Przypomina on, że „29 listopada 1976 roku KOR wystąpił z <<Apelem do społeczeństwa>>, w którym informował o bieżącej pomocy represjonowanym. Po pięciu miesiącach od powstania KOR, stałą pomocą objętych było wówczas 230 rodzin, wydano 650 030 zł jako zapomogi, a 80 osób korzystało z darmowej pomocy adwokackiej.
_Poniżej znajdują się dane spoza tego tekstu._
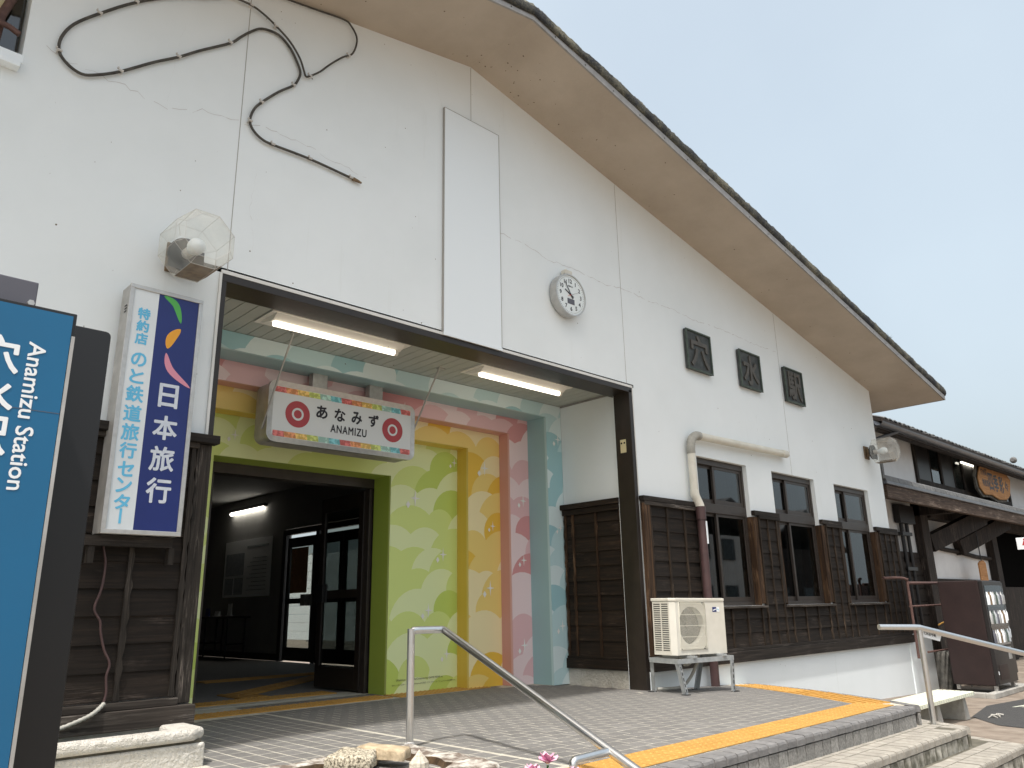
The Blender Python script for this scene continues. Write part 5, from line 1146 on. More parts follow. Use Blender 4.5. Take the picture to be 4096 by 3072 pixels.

KOR apelował do społeczeństwa, aby pisało listy w których domagano by się powołania sejmowej komisji: <<Apelujemy o listy, petycje i rezurekcje domagające się powołania komisji poselskiej, która zbada i ujawni wszystkie okoliczności wydarzeń czerwcowych>>. Informowano również o liście 889 pracowników ZM Ursus z 4 listopada z zadaniem przywrócenia do pracy kolegów, którzy brali udział w czerwcowych protestach. Pod <<Apelem do społeczeństwa>> podpisało się 20 członków KOR”.
„Apel przyniósł ogromny odzew ze strony społeczeństwa. Do Sejmu napływały listy z wielu środowisk. Kilka tysięcy osób w ten sposób zaczęło naciskać na Sejm, aby powołał komisję poselską. Pisali intelektualiści, naukowcy, ludzie kultury i sztuki, robotnicy i duchowni. Jan Józef Lipski uważał, iż sukces przy zbieraniu listów był ogromny: <<akcja ta spełniła swoje zadanie, otworzyła nowe drogi komunikacji społecznej, zintegrowała nowe środowisko, rozszerzyła front oporu społecznego>>. KOR nie był już tylko garstką szaleńców, ale siłą, która miała już społeczne zakotwiczenie. Pomocne w tym były z pewnością zachodnie media, które nagłaśniały represje czerwcowe oraz akcję pomocą, jaką niósł KOR” – twierdzi Przemysław PREKIEL.
„Według szacunków Komitetu pod wnioskiem o powołanie komisji sejmowej podpisało się około 3 tysięcy osób. Jak na warunki państwa policyjnego był to wynik zaskakująco wysoki. Każdy bowiem musiał podpisać się z imienia i nazwiska. Tymczasem 1 stycznia 1977 roku w Czechosłowacji, tamtejsi dysydenci z Vaclavem Havlem na czele, ogłosili Kartę 77, domagając się do reżimowych władz przestrzegania praw człowieka, które teocentrycznie gwarantowane były poprzez umowy międzynarodowe. Aresztowanie Havla oraz prześladowanie innych sygnatariuszy Karty 77 – było ich w sumie 242 – spotkało się z aktem solidarności ze strony KOR” – pisze Przemysław PREKIEL.